** BEGIN **

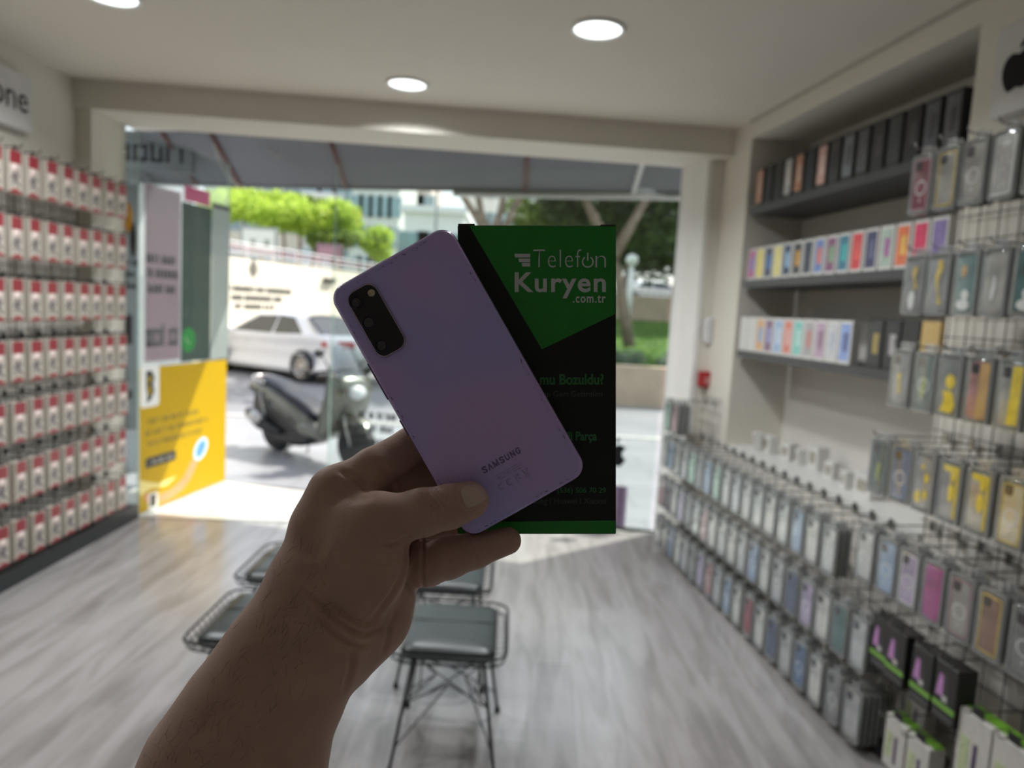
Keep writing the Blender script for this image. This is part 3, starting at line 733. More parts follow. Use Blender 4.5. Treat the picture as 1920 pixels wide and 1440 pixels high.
# ---- boxes standing on the shelves
BW, BH, BT = .088, .175, .045
def shelf_box(kind, col, col2, label, y, z, w=BW, h=BH, t=BT, off=-.012, grp=None, name='phone_carton', cn=''):
    c = Vector((PX(y), y, z)) + PN * off
    e = thing(name, label, 'box', c, PRZ, grp)
    edge = {'white': mat('carton_paper', (.60, .585, .56), rough=.5, noise=.03), 'dark': mat('carton_dark', (.022, .022, .024), rough=.4, noise=.1), 'gold': mat('carton_gold', (.52, .36, .14), rough=.5)}[kind]
    MB().bbox(-w / 2, 0, 0, w / 2, t, h, .0015).build('carton_body', edge, e)
    def quad(nm, x0, z0, x1, z1, m, y=-.0006): return MB().box(x0, y, z0, x1, .0002, z1).build(nm, m, e)
    if col: quad('front_picture', -w * .39, h * .08, w * .39, h * .93, mat('print_%s' % cn, col, rough=.4, noise=.25, scale=30))
    if col2: quad('picture_accent', -w * .12, h * .30, w * .26, h * .72, mat('print2_%s' % cn, col2, rough=.4, noise=.3, scale=40), -.0009)  # second print colour, a smaller block on the front picture
    return e
DK = [('rose gold', (.52, .28, .20), (.62, .40, .30)), ('black', (.012, .012, .014), (.03, .03, .035)), ('near-black', (.02, .02, .022), None), ('silver', (.42, .41, .40), (.6, .58, .56)), ('copper', (.45, .22, .14), (.6, .45, .36)), ('dark blue', (.016, .02, .03), None), ('pink', (.60, .38, .33), (.72, .55, .5)),
      ('charcoal', (.05, .05, .055), (.025, .025, .03)), ('steel', (.17, .18, .2), (.08, .08, .09)), ('graphite', (.09, .09, .1), None), ('coal', (.03, .03, .033), (.06, .06, .065)), ('slate', (.045, .05, .055), None), ('soot', (.02, .02, .022), (.05, .05, .05)), ('grey-blue', (.09, .095, .11), (.05, .05, .06)), ('smoke', (.1, .1, .11), (.04, .04, .045)), ('ink', (.015, .015, .016), None)]
n_ = 15
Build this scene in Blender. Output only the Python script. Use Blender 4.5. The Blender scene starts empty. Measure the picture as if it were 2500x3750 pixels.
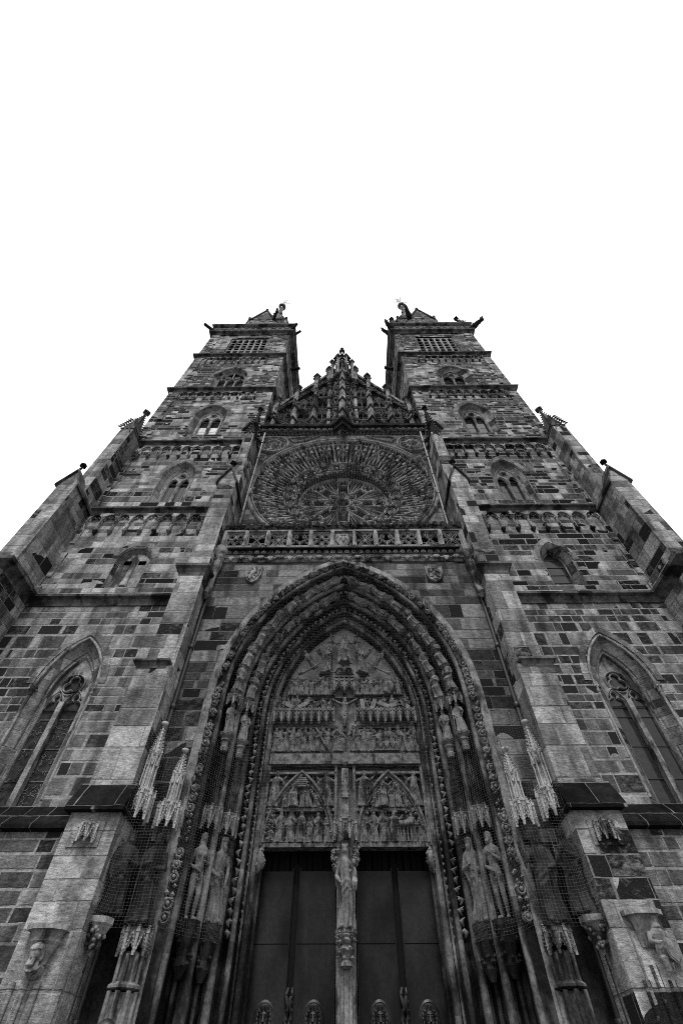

** END **

* [Task brief]: Search the data above for lines holding "Blender" and copy each of them.

* [Full answer]:
Keep writing the Blender script for this image. This is part 3, starting at line 733. More parts follow. Use Blender 4.5. Treat the picture as 1920 pixels wide and 1440 pixels high.
Build this scene in Blender. Output only the Python script. Use Blender 4.5. The Blender scene starts empty. Measure the picture as if it were 2500x3750 pixels.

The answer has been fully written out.